難波潟潮干に立ちて見渡せば
淡路の島に鶴(たづ)渡る見ゆ
(万葉/巻七/1160/摂津にして作る)
「難波潟潮干に立ちて見渡せば」難波潟の干潟で立って見渡すと「淡路の島に鶴(たづ)渡る見ゆ」淡路島の方へ鶴が渡っていくのが見える*1。
淡白な歌で、それはそのまま眼前の景色の広さ、情報の少なさと響きあっているのかもしれない*2。あと、やっぱり干潟がいい。
干潟というのは、いかにも鶴が来て小魚を食べたりしてそうだし、海の向こう(淡路島)を望む陸地の端っこでもある。その波際の臨界点からの視座は、陸地に立つ詠者と空を飛ぶ鶴の対比も際立たせる。陸路は断絶しているけれど、空の道は鶴が飛んでゆく。

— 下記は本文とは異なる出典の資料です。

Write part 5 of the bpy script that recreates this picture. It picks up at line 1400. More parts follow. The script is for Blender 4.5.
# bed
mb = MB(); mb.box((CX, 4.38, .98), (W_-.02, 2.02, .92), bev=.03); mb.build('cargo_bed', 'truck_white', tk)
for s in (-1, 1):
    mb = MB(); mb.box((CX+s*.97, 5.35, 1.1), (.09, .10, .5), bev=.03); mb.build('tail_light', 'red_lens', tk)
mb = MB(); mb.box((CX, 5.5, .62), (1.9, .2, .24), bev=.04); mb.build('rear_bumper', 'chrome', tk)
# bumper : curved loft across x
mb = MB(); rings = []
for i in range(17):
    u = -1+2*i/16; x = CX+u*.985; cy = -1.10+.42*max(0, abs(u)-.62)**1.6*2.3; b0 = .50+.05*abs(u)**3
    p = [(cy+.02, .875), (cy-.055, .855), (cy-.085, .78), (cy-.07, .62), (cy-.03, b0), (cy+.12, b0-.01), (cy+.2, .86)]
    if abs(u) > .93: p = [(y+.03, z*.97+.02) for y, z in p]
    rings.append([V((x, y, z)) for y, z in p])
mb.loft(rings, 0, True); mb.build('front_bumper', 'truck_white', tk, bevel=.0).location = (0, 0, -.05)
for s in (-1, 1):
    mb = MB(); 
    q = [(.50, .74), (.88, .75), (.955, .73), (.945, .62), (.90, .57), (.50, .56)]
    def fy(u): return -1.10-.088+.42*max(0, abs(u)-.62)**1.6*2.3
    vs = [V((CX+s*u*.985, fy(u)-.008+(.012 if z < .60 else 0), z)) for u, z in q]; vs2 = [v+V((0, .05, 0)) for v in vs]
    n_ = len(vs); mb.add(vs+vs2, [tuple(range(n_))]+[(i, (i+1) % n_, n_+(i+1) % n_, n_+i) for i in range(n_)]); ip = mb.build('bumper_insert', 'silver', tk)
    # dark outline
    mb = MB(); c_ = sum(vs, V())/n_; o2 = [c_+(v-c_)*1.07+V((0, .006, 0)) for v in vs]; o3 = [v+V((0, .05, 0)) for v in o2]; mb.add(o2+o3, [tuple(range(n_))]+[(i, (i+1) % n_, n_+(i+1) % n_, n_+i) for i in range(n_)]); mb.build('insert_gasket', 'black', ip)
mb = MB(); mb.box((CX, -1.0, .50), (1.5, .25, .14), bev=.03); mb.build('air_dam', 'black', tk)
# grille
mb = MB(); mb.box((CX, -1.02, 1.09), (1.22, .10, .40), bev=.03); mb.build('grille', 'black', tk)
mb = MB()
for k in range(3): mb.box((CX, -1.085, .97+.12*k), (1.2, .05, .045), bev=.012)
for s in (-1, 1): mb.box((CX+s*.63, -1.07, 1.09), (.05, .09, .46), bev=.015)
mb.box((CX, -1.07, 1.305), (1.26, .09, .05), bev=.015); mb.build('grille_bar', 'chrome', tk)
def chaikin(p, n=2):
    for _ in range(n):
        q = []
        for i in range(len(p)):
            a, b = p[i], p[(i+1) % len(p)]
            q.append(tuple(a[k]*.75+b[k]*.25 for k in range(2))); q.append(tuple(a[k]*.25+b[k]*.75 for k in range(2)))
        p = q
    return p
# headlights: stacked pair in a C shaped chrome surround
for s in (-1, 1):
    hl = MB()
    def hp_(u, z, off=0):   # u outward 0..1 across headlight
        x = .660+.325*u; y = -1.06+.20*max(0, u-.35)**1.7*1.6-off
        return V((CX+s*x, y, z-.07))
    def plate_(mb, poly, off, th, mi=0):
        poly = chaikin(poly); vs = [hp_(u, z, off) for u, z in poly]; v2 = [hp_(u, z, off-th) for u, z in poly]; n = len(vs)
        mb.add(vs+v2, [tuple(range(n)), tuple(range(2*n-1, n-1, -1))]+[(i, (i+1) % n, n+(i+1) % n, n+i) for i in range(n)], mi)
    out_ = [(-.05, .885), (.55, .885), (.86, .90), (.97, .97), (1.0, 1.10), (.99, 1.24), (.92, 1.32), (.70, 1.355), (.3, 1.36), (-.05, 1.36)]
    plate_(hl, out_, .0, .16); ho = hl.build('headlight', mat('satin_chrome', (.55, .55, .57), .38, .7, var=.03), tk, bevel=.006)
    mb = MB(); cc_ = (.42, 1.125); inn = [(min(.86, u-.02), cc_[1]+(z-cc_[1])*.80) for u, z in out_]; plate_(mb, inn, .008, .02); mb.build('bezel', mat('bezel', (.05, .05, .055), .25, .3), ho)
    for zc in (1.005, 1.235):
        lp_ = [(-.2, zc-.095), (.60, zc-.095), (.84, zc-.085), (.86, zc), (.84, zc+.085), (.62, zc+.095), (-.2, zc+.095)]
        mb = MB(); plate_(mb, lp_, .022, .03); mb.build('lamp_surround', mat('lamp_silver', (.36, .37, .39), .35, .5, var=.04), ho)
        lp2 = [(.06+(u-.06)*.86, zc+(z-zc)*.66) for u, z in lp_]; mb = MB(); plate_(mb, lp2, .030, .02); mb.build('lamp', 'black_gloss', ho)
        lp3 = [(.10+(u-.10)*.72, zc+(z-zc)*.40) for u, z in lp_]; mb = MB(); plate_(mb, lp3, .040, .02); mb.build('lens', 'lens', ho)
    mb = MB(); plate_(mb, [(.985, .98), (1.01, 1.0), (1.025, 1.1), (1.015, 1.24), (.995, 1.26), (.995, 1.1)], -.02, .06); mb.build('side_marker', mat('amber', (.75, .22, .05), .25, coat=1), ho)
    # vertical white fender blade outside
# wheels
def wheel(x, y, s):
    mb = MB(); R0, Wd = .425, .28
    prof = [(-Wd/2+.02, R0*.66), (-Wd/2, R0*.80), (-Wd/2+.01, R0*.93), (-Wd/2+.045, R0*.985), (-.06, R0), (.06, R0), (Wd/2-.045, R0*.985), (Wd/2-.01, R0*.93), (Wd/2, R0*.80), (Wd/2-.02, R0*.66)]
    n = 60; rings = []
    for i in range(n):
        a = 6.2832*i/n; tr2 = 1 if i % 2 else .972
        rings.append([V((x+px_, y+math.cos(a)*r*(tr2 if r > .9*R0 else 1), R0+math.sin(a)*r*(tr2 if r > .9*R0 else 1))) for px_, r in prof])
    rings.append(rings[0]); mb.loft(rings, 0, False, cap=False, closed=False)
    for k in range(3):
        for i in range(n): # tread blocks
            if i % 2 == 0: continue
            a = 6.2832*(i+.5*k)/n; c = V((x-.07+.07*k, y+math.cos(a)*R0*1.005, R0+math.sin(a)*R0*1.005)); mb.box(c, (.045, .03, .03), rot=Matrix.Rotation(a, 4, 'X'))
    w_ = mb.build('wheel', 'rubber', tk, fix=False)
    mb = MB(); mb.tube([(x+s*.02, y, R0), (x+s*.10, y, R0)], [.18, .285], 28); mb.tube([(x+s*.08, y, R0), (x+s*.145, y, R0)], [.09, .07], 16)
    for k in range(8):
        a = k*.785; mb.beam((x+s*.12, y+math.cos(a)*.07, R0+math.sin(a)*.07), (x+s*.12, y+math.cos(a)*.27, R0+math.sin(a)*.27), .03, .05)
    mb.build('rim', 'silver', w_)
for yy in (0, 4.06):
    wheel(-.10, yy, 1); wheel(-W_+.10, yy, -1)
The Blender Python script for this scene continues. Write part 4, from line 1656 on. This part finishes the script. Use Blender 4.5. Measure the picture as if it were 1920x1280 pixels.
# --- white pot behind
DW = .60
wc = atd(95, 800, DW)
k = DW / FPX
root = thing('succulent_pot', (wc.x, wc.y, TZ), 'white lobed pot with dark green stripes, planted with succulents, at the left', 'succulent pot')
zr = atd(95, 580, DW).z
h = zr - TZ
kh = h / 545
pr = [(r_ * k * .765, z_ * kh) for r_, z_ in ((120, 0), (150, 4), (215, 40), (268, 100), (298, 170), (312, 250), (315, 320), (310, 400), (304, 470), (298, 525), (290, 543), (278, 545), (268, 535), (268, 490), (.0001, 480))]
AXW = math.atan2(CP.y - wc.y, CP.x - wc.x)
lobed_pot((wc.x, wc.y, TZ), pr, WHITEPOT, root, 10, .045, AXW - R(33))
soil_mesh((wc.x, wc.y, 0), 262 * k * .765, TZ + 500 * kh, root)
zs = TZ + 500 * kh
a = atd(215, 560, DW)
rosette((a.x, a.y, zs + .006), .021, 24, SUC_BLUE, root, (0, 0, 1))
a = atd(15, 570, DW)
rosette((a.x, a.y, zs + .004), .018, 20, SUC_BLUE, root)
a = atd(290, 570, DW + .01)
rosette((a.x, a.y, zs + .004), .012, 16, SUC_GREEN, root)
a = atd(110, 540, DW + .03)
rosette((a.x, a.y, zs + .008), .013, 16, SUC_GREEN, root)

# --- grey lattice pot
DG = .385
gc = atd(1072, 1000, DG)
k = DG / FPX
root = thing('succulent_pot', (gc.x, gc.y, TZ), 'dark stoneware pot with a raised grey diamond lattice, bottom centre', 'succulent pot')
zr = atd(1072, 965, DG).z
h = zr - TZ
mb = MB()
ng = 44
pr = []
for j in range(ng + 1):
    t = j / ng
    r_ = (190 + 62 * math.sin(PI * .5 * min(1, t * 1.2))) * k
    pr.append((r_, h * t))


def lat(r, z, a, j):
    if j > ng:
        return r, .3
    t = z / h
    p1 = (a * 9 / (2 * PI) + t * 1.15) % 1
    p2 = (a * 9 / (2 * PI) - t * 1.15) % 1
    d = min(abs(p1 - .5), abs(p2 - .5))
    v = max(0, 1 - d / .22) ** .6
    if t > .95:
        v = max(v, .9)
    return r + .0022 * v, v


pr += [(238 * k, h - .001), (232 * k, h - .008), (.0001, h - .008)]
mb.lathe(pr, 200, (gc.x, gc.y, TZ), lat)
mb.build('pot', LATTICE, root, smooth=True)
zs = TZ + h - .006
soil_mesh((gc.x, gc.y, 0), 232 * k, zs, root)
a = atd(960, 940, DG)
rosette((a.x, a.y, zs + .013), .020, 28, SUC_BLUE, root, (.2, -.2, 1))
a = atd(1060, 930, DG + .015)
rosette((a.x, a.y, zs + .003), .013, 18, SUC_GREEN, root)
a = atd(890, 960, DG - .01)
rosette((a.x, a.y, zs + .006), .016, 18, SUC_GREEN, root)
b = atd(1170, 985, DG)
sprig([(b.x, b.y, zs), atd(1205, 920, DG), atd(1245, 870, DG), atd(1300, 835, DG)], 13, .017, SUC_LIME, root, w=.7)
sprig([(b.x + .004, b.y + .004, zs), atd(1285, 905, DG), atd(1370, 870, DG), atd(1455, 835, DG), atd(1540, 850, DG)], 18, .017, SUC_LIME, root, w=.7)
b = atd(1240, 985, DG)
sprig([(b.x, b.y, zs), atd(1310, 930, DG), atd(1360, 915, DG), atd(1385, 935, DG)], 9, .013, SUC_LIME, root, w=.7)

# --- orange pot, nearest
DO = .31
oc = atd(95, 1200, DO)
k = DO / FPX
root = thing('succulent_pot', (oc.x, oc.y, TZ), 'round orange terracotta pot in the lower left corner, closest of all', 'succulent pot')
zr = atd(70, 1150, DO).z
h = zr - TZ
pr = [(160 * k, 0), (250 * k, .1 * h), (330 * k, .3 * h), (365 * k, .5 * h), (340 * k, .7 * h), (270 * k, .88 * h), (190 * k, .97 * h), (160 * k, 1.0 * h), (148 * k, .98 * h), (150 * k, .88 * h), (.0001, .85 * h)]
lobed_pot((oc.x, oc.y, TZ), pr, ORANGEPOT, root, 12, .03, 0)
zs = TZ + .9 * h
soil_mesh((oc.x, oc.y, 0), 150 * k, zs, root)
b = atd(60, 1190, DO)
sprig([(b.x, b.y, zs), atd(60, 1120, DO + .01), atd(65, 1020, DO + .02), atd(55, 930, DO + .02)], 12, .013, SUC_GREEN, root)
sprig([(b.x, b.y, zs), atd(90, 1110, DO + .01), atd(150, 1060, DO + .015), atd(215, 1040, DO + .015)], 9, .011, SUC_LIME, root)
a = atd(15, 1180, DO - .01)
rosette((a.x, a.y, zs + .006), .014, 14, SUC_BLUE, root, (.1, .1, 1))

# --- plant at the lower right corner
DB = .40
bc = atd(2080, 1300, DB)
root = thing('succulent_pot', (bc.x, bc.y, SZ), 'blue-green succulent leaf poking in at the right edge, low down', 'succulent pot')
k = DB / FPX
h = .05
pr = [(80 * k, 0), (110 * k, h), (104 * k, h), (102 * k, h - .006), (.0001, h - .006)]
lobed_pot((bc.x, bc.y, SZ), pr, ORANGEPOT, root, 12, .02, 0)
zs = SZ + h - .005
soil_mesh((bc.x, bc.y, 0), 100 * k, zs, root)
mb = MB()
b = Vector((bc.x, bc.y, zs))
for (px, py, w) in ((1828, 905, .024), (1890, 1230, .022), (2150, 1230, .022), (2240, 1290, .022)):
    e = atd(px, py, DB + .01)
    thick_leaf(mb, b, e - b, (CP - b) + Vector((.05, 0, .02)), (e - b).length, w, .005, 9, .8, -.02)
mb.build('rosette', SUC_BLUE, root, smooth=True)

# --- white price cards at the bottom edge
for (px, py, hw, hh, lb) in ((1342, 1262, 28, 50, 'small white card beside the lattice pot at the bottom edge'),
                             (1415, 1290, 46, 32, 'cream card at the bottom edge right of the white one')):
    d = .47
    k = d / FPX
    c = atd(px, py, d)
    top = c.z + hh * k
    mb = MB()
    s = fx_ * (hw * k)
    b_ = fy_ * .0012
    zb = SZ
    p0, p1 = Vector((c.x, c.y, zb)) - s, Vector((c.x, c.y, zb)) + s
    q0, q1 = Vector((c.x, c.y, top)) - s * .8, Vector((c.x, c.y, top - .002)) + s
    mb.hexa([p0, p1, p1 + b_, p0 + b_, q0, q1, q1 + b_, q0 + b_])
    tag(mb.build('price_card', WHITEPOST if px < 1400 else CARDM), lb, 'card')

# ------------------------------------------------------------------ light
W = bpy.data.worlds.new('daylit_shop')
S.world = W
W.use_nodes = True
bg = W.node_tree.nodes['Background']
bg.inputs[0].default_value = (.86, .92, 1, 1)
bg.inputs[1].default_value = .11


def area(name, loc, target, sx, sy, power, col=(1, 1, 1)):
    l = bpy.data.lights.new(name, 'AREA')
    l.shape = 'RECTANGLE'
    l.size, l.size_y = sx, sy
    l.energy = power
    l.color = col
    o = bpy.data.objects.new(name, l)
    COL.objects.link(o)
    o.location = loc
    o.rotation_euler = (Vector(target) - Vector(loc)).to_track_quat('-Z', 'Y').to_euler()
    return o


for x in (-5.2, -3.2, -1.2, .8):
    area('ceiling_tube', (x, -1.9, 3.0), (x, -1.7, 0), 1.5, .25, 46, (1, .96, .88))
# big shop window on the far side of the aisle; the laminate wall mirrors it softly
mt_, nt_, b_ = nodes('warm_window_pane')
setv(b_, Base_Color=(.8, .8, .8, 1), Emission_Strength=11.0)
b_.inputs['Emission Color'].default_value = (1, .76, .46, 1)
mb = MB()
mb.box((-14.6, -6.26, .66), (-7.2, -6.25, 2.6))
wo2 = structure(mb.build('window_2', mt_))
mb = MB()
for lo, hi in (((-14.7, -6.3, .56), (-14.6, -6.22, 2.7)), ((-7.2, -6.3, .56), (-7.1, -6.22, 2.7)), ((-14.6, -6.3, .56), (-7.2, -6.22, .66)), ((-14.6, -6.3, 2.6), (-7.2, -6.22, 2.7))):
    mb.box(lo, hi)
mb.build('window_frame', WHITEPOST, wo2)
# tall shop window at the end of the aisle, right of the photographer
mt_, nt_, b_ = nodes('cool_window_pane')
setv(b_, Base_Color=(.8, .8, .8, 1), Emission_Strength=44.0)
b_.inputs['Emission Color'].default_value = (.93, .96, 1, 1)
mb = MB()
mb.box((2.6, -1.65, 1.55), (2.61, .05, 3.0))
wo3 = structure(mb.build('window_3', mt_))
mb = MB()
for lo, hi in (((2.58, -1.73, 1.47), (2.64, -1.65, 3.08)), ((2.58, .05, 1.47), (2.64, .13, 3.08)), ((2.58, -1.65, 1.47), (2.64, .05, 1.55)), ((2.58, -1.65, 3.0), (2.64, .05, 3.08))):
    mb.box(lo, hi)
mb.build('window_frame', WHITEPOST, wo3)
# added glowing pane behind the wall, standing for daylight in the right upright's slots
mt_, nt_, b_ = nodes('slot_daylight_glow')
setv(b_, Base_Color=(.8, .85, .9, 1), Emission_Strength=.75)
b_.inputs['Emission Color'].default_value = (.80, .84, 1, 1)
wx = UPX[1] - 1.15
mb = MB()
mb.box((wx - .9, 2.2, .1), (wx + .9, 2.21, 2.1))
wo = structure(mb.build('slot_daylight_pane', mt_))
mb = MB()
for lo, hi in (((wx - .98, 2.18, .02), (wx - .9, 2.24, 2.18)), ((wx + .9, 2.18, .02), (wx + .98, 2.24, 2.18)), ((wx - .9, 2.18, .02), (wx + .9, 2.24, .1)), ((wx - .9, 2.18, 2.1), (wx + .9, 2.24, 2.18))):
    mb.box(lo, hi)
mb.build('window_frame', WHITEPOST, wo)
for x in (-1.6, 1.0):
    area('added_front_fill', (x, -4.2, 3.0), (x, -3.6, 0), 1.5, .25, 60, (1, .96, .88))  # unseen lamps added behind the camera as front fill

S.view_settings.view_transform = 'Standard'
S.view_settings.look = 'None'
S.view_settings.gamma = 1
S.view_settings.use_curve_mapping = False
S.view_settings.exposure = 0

構図もいい。淡路島へゆく鶴を詠者が見送るとき、自分が家を出るときに見送ってくれただれかのことを思い出すかもしれない。境目に立つということは、自分が何を見ているかというのと同時に、自分が何に見られているかも明らかにするのではないか。
わたしは……デジタル時計の日付が変わる境目で、昨日の自分から「早く寝るんじゃなかったの?」と言いたげな目で睨まれてる気がします。